Contingent liability
Left unchecked, poor water
governance will hinder investment and growth. Emergency measures forcing
farmers to cut water use cost over 30,000 jobs last year. Foreign trade
accounts for around a third of the Western Cape’s gross regional product, with
water-intensive goods like food and wine contributing more than half of that.
Lack of water could impact another major industry, tourism. And any pain is not
limited to the immediate area: the Western Cape provides around a tenth of
South Africa’s GDP.
It’s little wonder that
authorities are scrambling to tap aquifers and build desalination plants to
source new supplies. Acting smart is as important as acting fast, however:
these engineering solutions come with their own risks. Overpumping aquifers,
for example, can damage water quality, cause the ground to sink — or both — and
render the supply unusable.
The market solution
Two key features of water
markets could bring about big changes. First, major users — such as water
authorities, agriculture and even other industries — would have the option to
buy and sell water according to their needs. Setting a tradable price on a
dwindling resource would help clarify its value to each constituent, and force
decisions on how, and whether, to use it. They are already in operation, often
in small scale, in parts of Australia, Latin American and parts of the western
United States.
Water markets could unleash a
virtuous cycle. Farmers might decide that it’s better to forgo planting certain
crops some years and sell their water to another user. Or they may feel
incentivized to upgrade irrigation technology so they use less water each year.
Tech has already helped
farmers in the Western Cape cut water use by 10 percent in recent years, and
could increase those savings to 40 percent – separate from any
government-imposed restrictions. That could boost supply for residents and
businesses by up to a fifth. If farmers could use recycled water for 70 percent
of their needs, as happens in Israel, they’d save even more. Manufacturing and
other industries can make similar calculations.
In areas like Cape Town,
water utilities are likely to end up being the main buyers.
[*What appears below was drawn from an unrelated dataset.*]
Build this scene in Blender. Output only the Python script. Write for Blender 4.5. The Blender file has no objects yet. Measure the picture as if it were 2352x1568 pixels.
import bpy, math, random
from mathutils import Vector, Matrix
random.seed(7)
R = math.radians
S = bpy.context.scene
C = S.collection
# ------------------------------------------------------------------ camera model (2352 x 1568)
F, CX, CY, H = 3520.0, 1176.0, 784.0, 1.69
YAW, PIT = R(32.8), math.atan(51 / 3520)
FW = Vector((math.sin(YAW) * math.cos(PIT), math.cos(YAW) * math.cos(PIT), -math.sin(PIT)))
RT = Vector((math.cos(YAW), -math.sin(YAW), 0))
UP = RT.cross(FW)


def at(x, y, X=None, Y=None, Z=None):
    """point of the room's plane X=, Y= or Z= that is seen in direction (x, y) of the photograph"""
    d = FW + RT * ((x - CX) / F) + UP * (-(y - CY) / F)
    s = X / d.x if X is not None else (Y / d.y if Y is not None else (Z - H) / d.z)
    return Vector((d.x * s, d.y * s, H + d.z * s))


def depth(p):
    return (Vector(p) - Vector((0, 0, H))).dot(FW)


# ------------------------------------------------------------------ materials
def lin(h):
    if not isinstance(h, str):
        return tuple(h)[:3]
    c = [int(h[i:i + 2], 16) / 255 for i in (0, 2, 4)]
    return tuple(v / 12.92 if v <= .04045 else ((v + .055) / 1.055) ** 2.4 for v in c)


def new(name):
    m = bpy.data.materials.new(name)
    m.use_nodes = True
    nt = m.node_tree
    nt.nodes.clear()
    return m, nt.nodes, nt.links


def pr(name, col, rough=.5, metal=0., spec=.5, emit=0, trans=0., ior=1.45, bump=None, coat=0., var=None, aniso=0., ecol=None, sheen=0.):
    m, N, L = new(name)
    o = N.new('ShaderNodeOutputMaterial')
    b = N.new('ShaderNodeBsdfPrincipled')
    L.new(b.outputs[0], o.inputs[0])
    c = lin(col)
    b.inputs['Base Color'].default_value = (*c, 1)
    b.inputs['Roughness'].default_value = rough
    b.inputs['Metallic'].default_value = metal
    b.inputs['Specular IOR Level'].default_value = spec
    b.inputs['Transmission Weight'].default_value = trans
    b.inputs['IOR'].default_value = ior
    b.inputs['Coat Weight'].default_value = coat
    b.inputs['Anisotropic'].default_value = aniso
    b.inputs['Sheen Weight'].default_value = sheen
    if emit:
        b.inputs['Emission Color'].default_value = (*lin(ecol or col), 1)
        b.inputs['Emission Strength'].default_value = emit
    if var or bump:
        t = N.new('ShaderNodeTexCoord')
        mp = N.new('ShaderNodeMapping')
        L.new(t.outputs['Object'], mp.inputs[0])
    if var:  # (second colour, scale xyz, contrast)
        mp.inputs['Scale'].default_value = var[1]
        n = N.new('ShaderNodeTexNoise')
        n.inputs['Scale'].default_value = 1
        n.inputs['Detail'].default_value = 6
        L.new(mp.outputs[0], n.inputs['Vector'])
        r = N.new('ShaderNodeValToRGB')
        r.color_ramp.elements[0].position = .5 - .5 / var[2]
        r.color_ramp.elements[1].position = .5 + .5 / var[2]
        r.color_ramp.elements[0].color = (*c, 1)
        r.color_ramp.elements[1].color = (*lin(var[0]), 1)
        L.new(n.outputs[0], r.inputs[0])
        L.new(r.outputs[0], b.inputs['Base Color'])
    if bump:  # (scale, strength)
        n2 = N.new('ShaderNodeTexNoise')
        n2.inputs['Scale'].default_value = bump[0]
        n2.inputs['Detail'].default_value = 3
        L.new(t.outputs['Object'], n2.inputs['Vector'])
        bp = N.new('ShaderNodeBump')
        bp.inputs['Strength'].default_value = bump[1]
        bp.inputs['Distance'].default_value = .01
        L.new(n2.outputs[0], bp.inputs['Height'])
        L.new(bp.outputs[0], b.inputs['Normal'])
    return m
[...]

That raises a major
concern: won’t residents have to stump up more for their supplies?
The answer is a qualified no.
The price for basic daily needs for drinking, washing and sanitation ought not
to change much – unless it is heavily subsidized, which can encourage waste.
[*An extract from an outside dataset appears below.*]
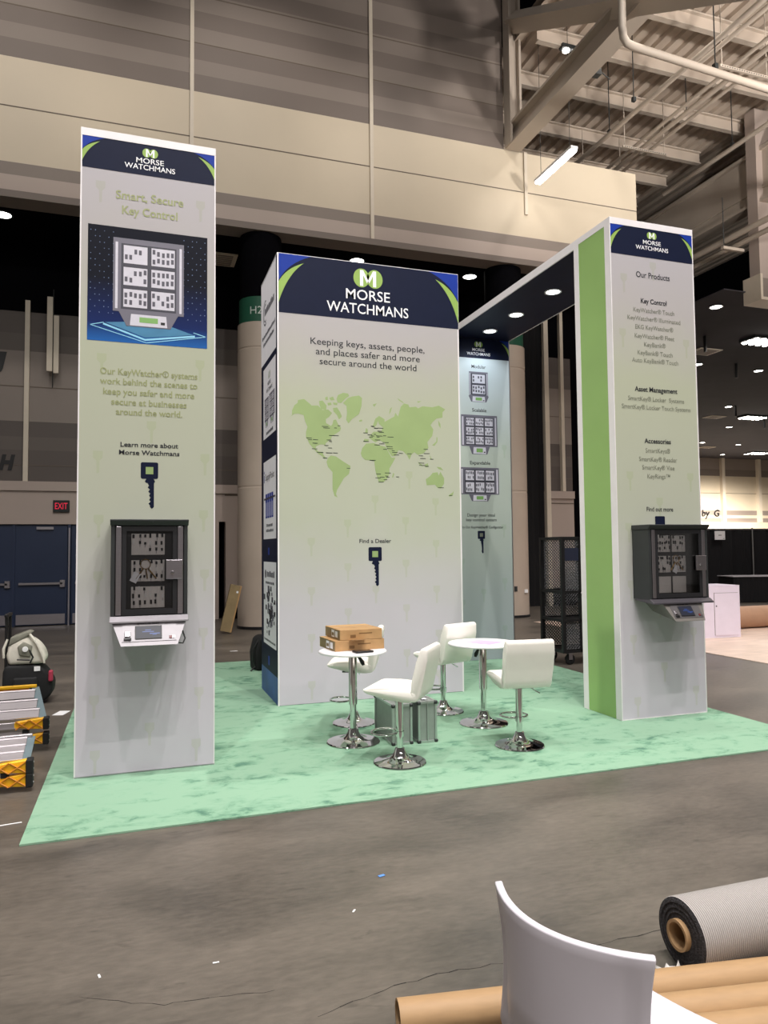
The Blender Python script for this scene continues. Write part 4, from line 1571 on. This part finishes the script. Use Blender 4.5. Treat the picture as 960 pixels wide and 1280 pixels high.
key_cabinet('charcoal key cabinet with silver console on the left tower', (.085, LY - .0035, 1.187), .532, 1, .515, .385, M_SILVERP, M_SILVERP, False, 3, True)
key_cabinet('wider charcoal key cabinet with dark console on the right tower', (4.842, RY - .0045, 1.158), .682, 2, .46, .335, mat('console_grey', '#77736f', .4, .3, var=.04), mat('dark_lip_metal', '#57545a', .35, .5, var=.03), True, 8, False)

# ------------------------------------------------------------------ bar tables
def bar_table(label, x, y, r, ztop, lever_ang):
    t = thing('bar_table', label, 'table', (x, y, .012), 0, None)
    zt = ztop - .012
    b = MB(M_CHROME)
    b.lathe([(0, 0), (.224, 0), (.228, .006), (.222, .013), (.16, .020), (.10, .033), (.066, .055), (.05, .085), (.042, .115), (0, .115)], 48)
    b.build('base', t, smooth=35)
    b = MB(M_CHROME)
    b.lathe([(.026, .1), (.026, .33), (.0, .33)], 24)
    b.build('lower_pole', t, smooth=35)
    b = MB(M_CHROME)
    b.lathe([(0, .32), (.036, .32), (.036, zt - .03), (.05, zt - .022), (.09, zt - .022), (0, zt - .02)], 24)
    b.build('pole', t, smooth=35)
    b = MB(M_TABLE)
    b.lathe([(0, zt - .021), (r - .01, zt - .021), (r, zt - .014), (r, zt - .006), (r - .006, zt), (0, zt)], 64)
    b.build('tabletop', t, smooth=35)
    b = MB(M_BLACK)
    a = lever_ang
    c, s = math.cos(a), math.sin(a)
    b.tube([(.03 * c, .03 * s, zt - .045), (.06 * c, .06 * s, zt - .06), (.09 * c, .09 * s, zt - .10), (.10 * c, .10 * s, zt - .125)], [.006, .012, .019, .012], 10)
    b.build('lever', t, smooth=50)
    return t


bar_table('round white bar table carrying the cardboard boxes', 1.755, 6.02, .292, .79, R(-40))
bar_table('round white bar table with a pink sheet on its top', 3.085, 6.21, .325, .765, R(-160))

# ------------------------------------------------------------------ bar stools
def rounded_profile_seat():
    t = thing('bar_stool', 'white padded bar stool at the front, side on, before the silver cases', 'stool', (1.925, 5.325, .012), R(143 - 90), 'white bar stools')
    b = MB(M_CHROME)
    b.lathe([(0, 0), (.200, 0), (.205, .006), (.20, .013), (.145, .020), (.09, .033), (.06, .055), (.044, .085), (.036, .112), (0, .112)], 48)
    b.build('base', t, smooth=35)
    b = MB(M_CHROME)
    b.lathe([(.024, .1), (.024, .22), (0, .22)], 24)
    b.build('lower_pole', t, smooth=35)
    b = MB(M_CHROME)
    b.lathe([(0, .21), (.029, .21), (.029, .5), (0, .5)], 24)
    p = b.build('pole', t, smooth=35)
    b = MB(M_CHROME)
    pts = [(.0, .03, .215)]
    ring = []
    for k in range(24):
        a = 2 * math.pi * k / 24
        ring.append((.115 * math.cos(a), .125 + .10 * math.sin(a), .222))
    b.tube(ring, .0095, 8, closed=True)
    b.lathe([(.034, .2), (.034, .24)], 20)
    b.build('footrest', t, smooth=50)
    b = MB(M_CHAR)
    b.box(-.09, .09, -.10, .10, .488, .502)
    b.m(M_CHROME)
    b.tube([(.02, -.02, .49), (.10, -.03, .475), (.125, -.035, .455), (.17, -.04, .43)], .005, 8)
    b.build('lever', t, smooth=50)
    # seat cushion
    b = MB(M_LEATHER)
    prof = [(.225, .585), (.23, .565), (.20, .548), (.05, .515), (-.12, .500), (-.19, .505), (-.21, .53), (-.20, .585), (-.10, .592), (.05, .600), (.17, .602)]
    b.prism([(y, z) for y, z in prof], 'X', -.205, .205, .016, 3)
    s = b.build('seat', t, smooth=60)
    # backrest, leaning back
    b = MB(M_LEATHER)
    prof = [(-.150, .575), (-.155, .66), (-.195, .80), (-.222, .885), (-.240, .905), (-.272, .905), (-.290, .885), (-.278, .80), (-.245, .66), (-.225, .56), (-.205, .515), (-.17, .505), (-.15, .53)]
    b.prism(prof, 'X', -.205, .205, .018, 3)
    b.build('backrest', t, smooth=60)
    return t


stool = rounded_profile_seat()
def place_stool(x, y, ang, label):
    o = copy_tree(stool)
    o.location = (x, y, .012)
    o.rotation_euler.z = R(ang - 90)
    o['label'] = label
place_stool(3.02, 5.42, 82, 'white padded bar stool seen from behind, nearest the right tower')
place_stool(2.93, 6.80, 110, 'white padded bar stool behind the table with the pink sheet, against the central tower')
place_stool(1.95, 6.66, 158, 'white padded bar stool behind the table with the cardboard boxes')

# pink sheet on the table
b = MB(mat('pink_paper', '#dcb6e0', .6, var=.05))
b.box(-.105, .105, -.14, .14, 0, .002)
tag(b.build('paper_sheet', loc=(3.10, 6.22, .7655), rotz=.5), 'pink printed sheet lying on the right bar table', 'paper')

# cardboard boxes
def carton(label, x, y, z, rot, w, d, h, open_flap):
    t = thing('cardboard_box', label, 'box', (x, y, z), rot, None)
    b = MB(M_CARD)
    b.box(-w / 2, w / 2, -d / 2, d / 2, 0, h, .003, 1)
    b.m(M_CARDEDGE)
    b.box(-w / 2 - .001, -w / 2, -d / 2 + .004, d / 2 - .004, .004, h - .004)
    b.m(mat('carton_print', '#7a5a36', .8))
    b.xf = Matrix.Translation((0, -d / 2, 0))
    b.rect(-.02, .10, h * .55, h * .66, .001)
    b.rect(-.10, -.05, h * .2, h * .5, .001)
    b.xf = Matrix.Identity(4)
    b.build('body', t)
    b = MB(M_TWHITE)
    b.xf = Matrix.Translation((-w / 2 - .001, 0, 0)) @ Matrix.Rotation(R(-90), 4, 'Z')
    b.rect(-.02, .06, h * .15, h * .85, .001)
    b.rect(.08, .15, h * .2, h * .8, .001)
    b.m(M_CARDEDGE)
    b.rect(-.01, .05, h * .3, h * .6, .0016)
    b.build('paper_label', t, recalc=False)
    b = MB(mat('packing_tape', '#b98d58', .3, var=.05))
    b.box(-w / 2 + .01, w / 2 - .01, -.025, .025, h, h + .0008)
    b.build('tape', t)
    if open_flap:
        b = MB(M_CARD)
        b.xf = Matrix.Translation((-.03, -d / 2, h)) @ Matrix.Rotation(R(-10), 4, 'X')
        b.box(-.07, .07, -.085, -.001, -.003, 0)
        b.build('flap', t)
        b = MB(M_CARDEDGE)
        b.xf = Matrix.Translation((-w / 2, 0, h)) @ Matrix.Rotation(R(-20), 4, 'Y')
        b.box(-.004, 0, -.02, d / 2, -h * .9, 0)
        b.build('flap', t)
    return t
carton('lower flat cardboard box, with an open flap, on the left bar table', 1.795, 6.19, .790, R(5), .455, .40, .088, True)
carton('upper flat cardboard box stacked on another on the left bar table', 1.815, 6.205, .8795, R(3), .385, .42, .088, False)
t = thing('mobile_phone', 'black phone lying at the front edge of the left bar table', 'phone', (1.795, 5.850, .7905), R(8))
MB(M_BLACK).box(-.08, .08, -.048, .048, 0, .017, .006, 2).build('body', t)
MB(mat('phone_glass', '#1d1f26', .08)).box(-.073, .073, -.042, .042, .017, .0176).build('screen', t)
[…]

Otherwise, only non-essential water uses ought to carry a higher tariff – and
significantly so. Outdoor residential water consumption like tending gardens
and filling swimming pools can soak up a huge amount. It accounted for more than
half of Californians’ average use earlier this decade, according to the Pacific
Institute.
Integrated watershed-level leadership is the ideal scenario for the Western Cape – and many other regions. The best way to achieve that is to call everyone to account. Setting a tradable price for water is a smart way for businesses and municipalities alike to manage what they’ve got.